Fractional exclusion and braid statistics in one dimension: a study via dimensional reduction of Chern-Simons theory

TL;DR

This paper explores the connection between braid and exclusion statistics in one-dimensional systems using Chern-Simons theory, highlighting conditions under which these statistics are related or independent, and discusses bosonization of anyonic systems.

Contribution

It provides a theoretical analysis of the relationship between braid and exclusion statistics in 1D, including the role of anomalies and a discussion on bosonization via T-duality.

Findings

Anomalous matter actions establish a clear relation between braid and exclusion statistics.

Non-anomalous systems may have unconnected braid and exclusion statistics.

Bosonization of 1D anyonic systems can be achieved through T-duality.

Abstract

The relation between braid and exclusion statistics is examined in one-dimensional systems, within the framework of Chern-Simons statistical transmutation in gauge invariant form with an appropriate dimensional reduction.
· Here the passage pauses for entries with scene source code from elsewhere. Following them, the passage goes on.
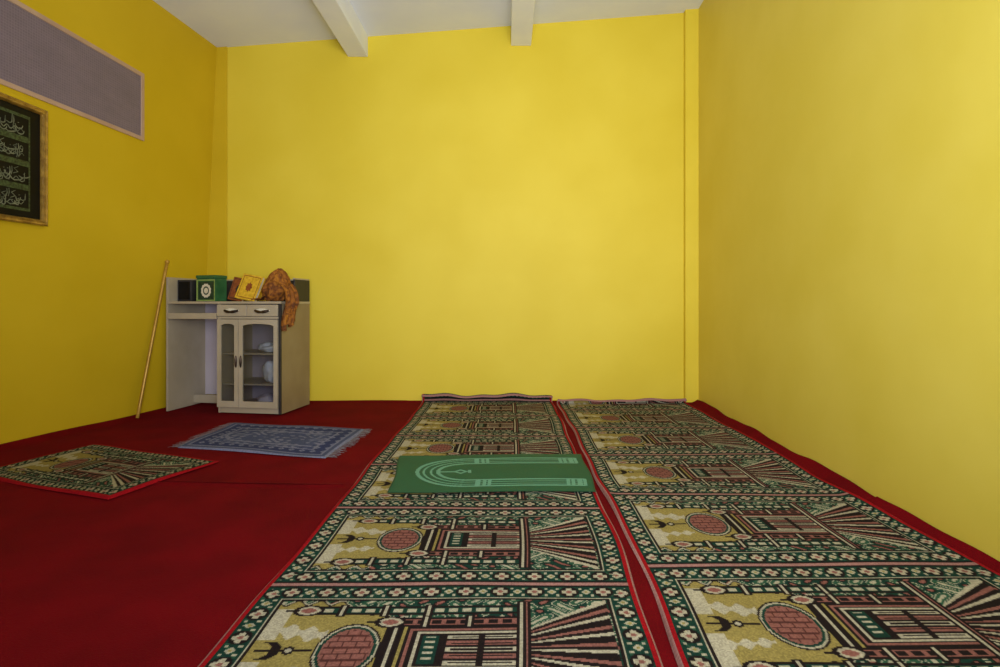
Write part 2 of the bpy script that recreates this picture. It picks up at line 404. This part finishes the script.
def runner(x0,x1,ystart,per,yend,seed,rad,up_right=0,nearl=0,nearr=0,endtrim=True):
    rows=int(round((yend-ystart)/per*PW))
    npan=int(math.ceil(rows/PW)); A=np.concatenate([base]*npan,0)[:rows]
    A=jitter(side_edges(A))
    if endtrim: A[-4:]=PC; A[-8:-4]=R
    else: A[-2:]=PC
    Lr=rad*1.25*math.pi
    def fn(U,V):
        S=ystart+V*(yend-ystart)
        nr=np.clip((2.3-S)/.92,0,1.6)**1.5
        X=x0+nearl*nr+U*(x1+nearr*nr-x0-nearl*nr)
        ytan=yend-Lr
        th=np.clip(S-ytan,0,None)/rad
        th=np.clip(th,0,1.25*math.pi)
        rr_=rad*(1+.15*np.sin(X*9+seed)+.10*np.sin(X*21))
        Y=np.minimum(S,ytan)+rr_*np.sin(th)
        wob=.007*np.sin(Y*3.1+seed)+.004*np.sin(Y*9+seed*2)
        X=X+wob*(np.abs(U-.5)*2)
        Z=.018+.003*np.sin(S*4+X*3+seed)+.0018*np.sin(S*13+X*6)*np.sin(X*5+seed)
        e=np.clip(1-np.minimum(U,1-U)*(x1-x0)/.05,0,1)
        Z=Z+.007*e*np.clip(np.sin(S*5.3+seed*3),0,1)
        Z=.009+(Z-.009)*edge_drop(U,V,x1-x0,yend-ystart)
        if up_right:
            Z=Z+up_right*np.clip(1-(1-U)*(x1-x0)/.08,0,1)**1.5*(.6+.4*np.sin(S*6))
        Z=Z+rr_*(1-np.cos(th))
        return X,Y,Z
    return rug_mesh('prayer_rug_runner',A,fn,M_rug)
r1=runner(-.756,.425,1.747-2*.6566,.6566,5.13,1.0,.033,0,0,-.035,False)
meta(r1,'long green, pink and gold prayer rug runner beside bare carpet','rug','patterned prayer rug runners')
r2=runner(.462,1.607,1.878-2*.69,.69,4.98,2.3,.02,.012,-.036,0)
meta(r2,'long green, pink and gold prayer rug runner along the wall','rug','patterned prayer rug runners')

def flat_rug(name,corn,A,mat,z0=.016,amp=.003,seed=0,low=.008):
    a,b,c,d=[np.array(p) for p in corn]
    wu=np.linalg.norm(b-a); wv=np.linalg.norm(d-a)
    def fn(U,V):
        X=(1-U)*(1-V)*a[0]+U*(1-V)*b[0]+U*V*c[0]+(1-U)*V*d[0]
        Y=(1-U)*(1-V)*a[1]+U*(1-V)*b[1]+U*V*c[1]+(1-U)*V*d[1]
        X=X+.006*np.sin(V*7+seed); Y=Y+.008*np.sin(U*6+seed*2)
        Z=z0+amp*np.sin(X*7+Y*5+seed)+amp*.6*np.sin(Y*11-X*8+seed)
        Z=low+(Z-low)*edge_drop(U,V,wu,wv)
        return X,Y,Z
    return rug_mesh(name,A,fn,mat)
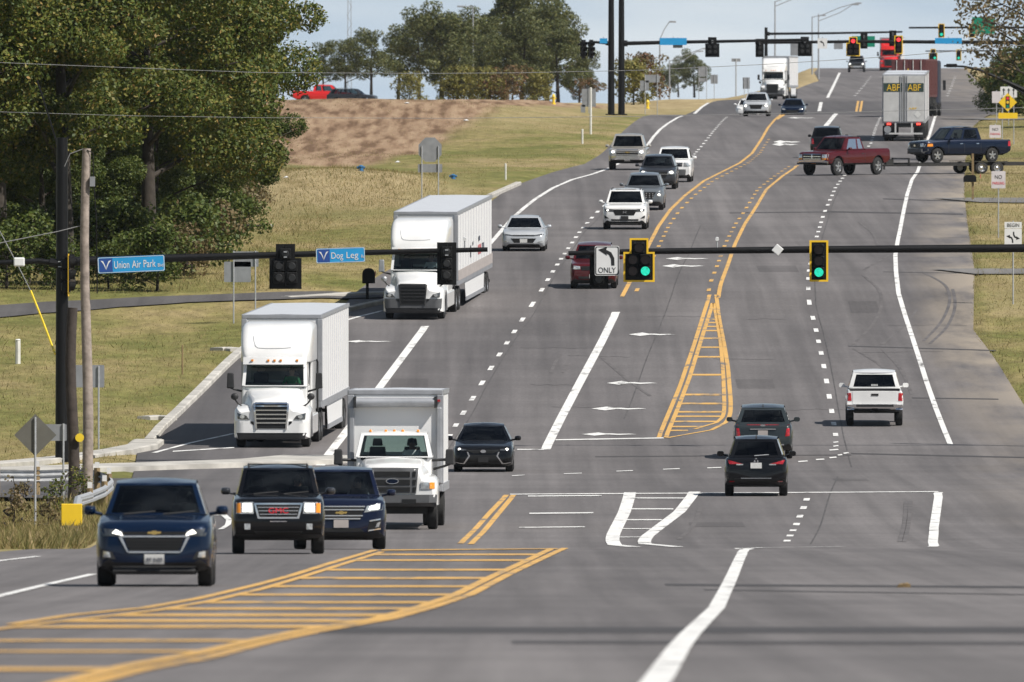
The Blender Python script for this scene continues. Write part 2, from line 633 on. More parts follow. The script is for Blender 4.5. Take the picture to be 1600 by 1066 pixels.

If the matter action is anomalous, as for chiral fermions, a relation between braid and exclusion statistics can be established explicitly for both mutual and nonmutual cases. However, if it is not anomalous, the exclusion statistics of emergent low energy excitations is not necessarily connected to the braid statistics of the physical charged fields of the system. Finally, we also discuss the bosonization of one-dimensional anyonic systems through T-duality.